No wonder so many of them have been forced to subsist on debt during these lean years?

And no wonder ensuing economic growth has been so stagnant …

“For an economy based on consumer spending, strangling the incomes of 80 percent of those very consumers on whom the economy relies for growth, while bailing out and enriching a tiny group at the top, doesn’t quite appear to be an effective economic model over the longer term,” noted Wolf Street‘s author, Wolf Richter.

Indeed … which makes the current debate over tax relief for these “lower quintiles” so critically important.

It’s especially important for those of us living in dirt poor states – like South Carolina.

As we noted in our recent coverage of the Palmetto State’s income levels, South Carolina was one of fifteen states in the country in which the top one percent of income earners captured all of the income growth between 2009-2013.  It was also one of only ten states in the nation in which the top one percent of all earners saw their incomes climb by double digits from 2009-2013 while the bottom 99 percent saw their incomes fall over the same time period.

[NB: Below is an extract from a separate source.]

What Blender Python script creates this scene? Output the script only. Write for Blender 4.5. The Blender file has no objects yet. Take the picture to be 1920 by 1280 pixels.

And yes, all of this came at a time when crony capitalism in “Republican-controlled” South Carolina (most of it undisclosed crony capitalism) was exploding.

If we’ve said it once, we’ve said it a million times: The center cannot hold.

“Republicans” and Democrats in Washington, D.C. (and in state capitals across our once-proud land) can continue conspiring to subsidize welfare at both ends of the income spectrum if they wish.  That’s their choice.

But they are going to destroy the American consumer economy in the process …

Tops on our “wishlist?”  Real leaders who are willing to eschew partisan labels, dispense with political spin, rebuke special interests (and their bought-and-paid for MSM mouthpieces) and start telling the truth about our real economic numbers.